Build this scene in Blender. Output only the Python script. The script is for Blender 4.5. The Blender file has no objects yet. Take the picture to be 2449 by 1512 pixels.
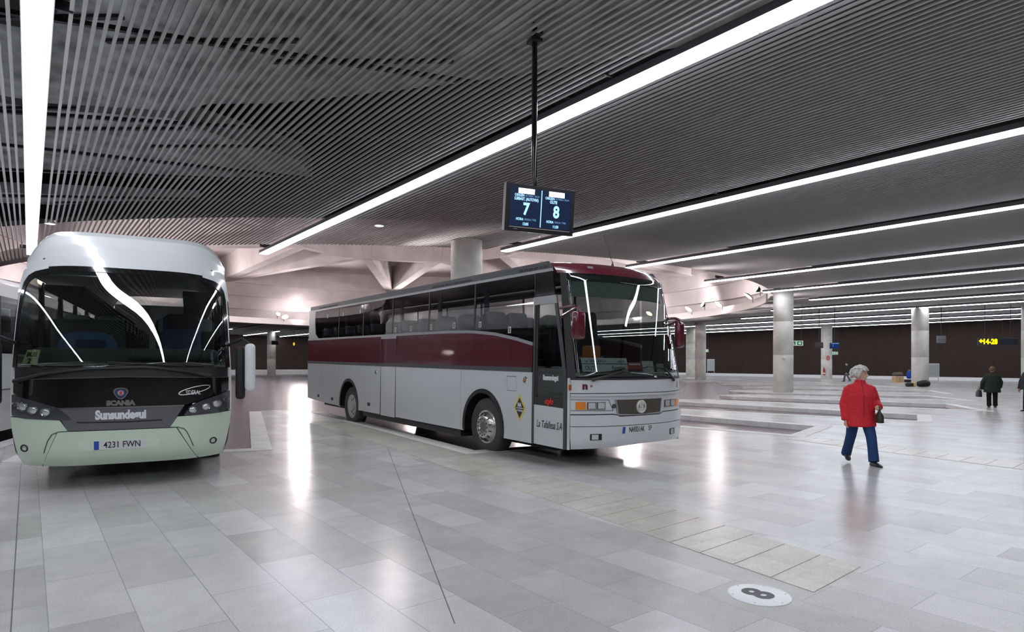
import bpy, bmesh, math, random
from math import sin, cos, pi, radians
from mathutils import Vector, Matrix
from mathutils.geometry import tessellate_polygon
random.seed(7)
SC = bpy.context.scene
COL = SC.collection

# ------------------------------------------------------------------ camera (level view, lens shift up)
FPX, CY, EYE, TH, ROLL = 1490.5, 869.1, 1.669, .6593, .0024
cam_data = bpy.data.cameras.new('camera')
cam_data.sensor_fit = 'HORIZONTAL'; cam_data.sensor_width = 36.0
cam_data.lens = 36.0 * FPX / 2449.0
cam_data.shift_y = (CY - 756.0) / 2449.0
cam_data.clip_end = 600
cam = bpy.data.objects.new('camera', cam_data); COL.objects.link(cam)
cam.matrix_world = (Matrix.Translation((0, 0, EYE)) @ Matrix.Rotation(-TH, 4, 'Z') @ Matrix.Rotation(pi / 2, 4, 'X') @ Matrix.Rotation(ROLL, 4, 'Z'))
SC.camera = cam

# ------------------------------------------------------------------ materials
MATS = {}
def mat(name, col=(.5, .5, .5), rough=.5, metal=0., emit=None, estr=0., coat=0., spec=.5, noise=None, bump=None):
    if name in MATS: return MATS[name]
    m = bpy.data.materials.new(name); m.use_nodes = True; MATS[name] = m
    nt = m.node_tree; b = nt.nodes['Principled BSDF']
    b.inputs['Base Color'].default_value = (*col, 1); b.inputs['Roughness'].default_value = rough
    b.inputs['Metallic'].default_value = metal; b.inputs['Specular IOR Level'].default_value = spec
    if coat: b.inputs['Coat Weight'].default_value = coat; b.inputs['Coat Roughness'].default_value = .04
    if emit: b.inputs['Emission Color'].default_value = (*emit, 1); b.inputs['Emission Strength'].default_value = estr
    if noise or bump:
        tc = nt.nodes.new('ShaderNodeTexCoord')
    if noise:                                   # (scale, strength): cloudy tint of the colour, rises from the object's own texture space
        n = nt.nodes.new('ShaderNodeTexNoise'); n.inputs['Scale'].default_value = noise[0]; n.inputs['Detail'].default_value = 5
        mp = nt.nodes.new('ShaderNodeMapRange'); mp.inputs['From Min'].default_value = .3; mp.inputs['From Max'].default_value = .7
        mp.inputs['To Min'].default_value = 1 - noise[1]; mp.inputs['To Max'].default_value = 1 + noise[1]
        mx = nt.nodes.new('ShaderNodeMix'); mx.data_type = 'RGBA'; mx.blend_type = 'MULTIPLY'; mx.inputs['Factor'].default_value = 1
        mx.inputs['A'].default_value = (*col, 1)
        nt.links.new(tc.outputs['Object'], n.inputs['Vector']); nt.links.new(n.outputs['Fac'], mp.inputs['Value'])
        nt.links.new(mp.outputs['Result'], mx.inputs['B']); nt.links.new(mx.outputs['Result'], b.inputs['Base Color'])
    if bump:
        n2 = nt.nodes.new('ShaderNodeTexNoise'); n2.inputs['Scale'].default_value = bump[0]; n2.inputs['Detail'].default_value = 4
        bp = nt.nodes.new('ShaderNodeBump'); bp.inputs['Strength'].default_value = bump[1]; bp.inputs['Distance'].default_value = .02
        nt.links.new(tc.outputs['Object'], n2.inputs['Vector']); nt.links.new(n2.outputs['Fac'], bp.inputs['Height']); nt.links.new(bp.outputs['Normal'], b.inputs['Normal'])
    return m

def glass(name, tint, ior=1.5, rough=.01, refl=1.):
    if name in MATS: return MATS[name]
    m = bpy.data.materials.new(name); m.use_nodes = True; MATS[name] = m
    nt = m.node_tree; nt.nodes.clear()
    out = nt.nodes.new('ShaderNodeOutputMaterial'); tr = nt.nodes.new('ShaderNodeBsdfTransparent'); gl = nt.nodes.new('ShaderNodeBsdfGlossy')
    tr.inputs['Color'].default_value = (*tint, 1); gl.inputs['Color'].default_value = (refl, refl, refl, 1); gl.inputs['Roughness'].default_value = rough
    lw = nt.nodes.new('ShaderNodeLayerWeight'); lw.inputs['Blend'].default_value = .5          # Schlick reflectance, the same from both faces
    pw = nt.nodes.new('ShaderNodeMath'); pw.operation = 'POWER'; pw.inputs[1].default_value = 5
    f0 = ((ior - 1) / (ior + 1)) ** 2 * 1.3
    fr = nt.nodes.new('ShaderNodeMath'); fr.operation = 'MULTIPLY_ADD'; fr.inputs[1].default_value = 1 - f0; fr.inputs[2].default_value = f0
    mx = nt.nodes.new('ShaderNodeMixShader')
    nt.links.new(lw.outputs['Facing'], pw.inputs[0]); nt.links.new(pw.outputs[0], fr.inputs[0]); nt.links.new(fr.outputs[0], mx.inputs['Fac']); nt.links.new(tr.outputs[0], mx.inputs[1]); nt.links.new(gl.outputs[0], mx.inputs[2])
    nt.links.new(mx.outputs[0], out.inputs['Surface'])
    return m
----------
▶ _THE EXERCISE_
Print the data above verbatim from the first line through the line holding "SC.camera = cam", leaving every picture out.

▶ _SOLUTION TO THIS PROBLEM_
Build this scene in Blender. Output only the Python script. The script is for Blender 4.5. The Blender file has no objects yet. Take the picture to be 2449 by 1512 pixels.
import bpy, bmesh, math, random
from math import sin, cos, pi, radians
from mathutils import Vector, Matrix
from mathutils.geometry import tessellate_polygon
random.seed(7)
SC = bpy.context.scene
COL = SC.collection

# ------------------------------------------------------------------ camera (level view, lens shift up)
FPX, CY, EYE, TH, ROLL = 1490.5, 869.1, 1.669, .6593, .0024
cam_data = bpy.data.cameras.new('camera')
cam_data.sensor_fit = 'HORIZONTAL'; cam_data.sensor_width = 36.0
cam_data.lens = 36.0 * FPX / 2449.0
cam_data.shift_y = (CY - 756.0) / 2449.0
cam_data.clip_end = 600
cam = bpy.data.objects.new('camera', cam_data); COL.objects.link(cam)
cam.matrix_world = (Matrix.Translation((0, 0, EYE)) @ Matrix.Rotation(-TH, 4, 'Z') @ Matrix.Rotation(pi / 2, 4, 'X') @ Matrix.Rotation(ROLL, 4, 'Z'))
SC.camera = cam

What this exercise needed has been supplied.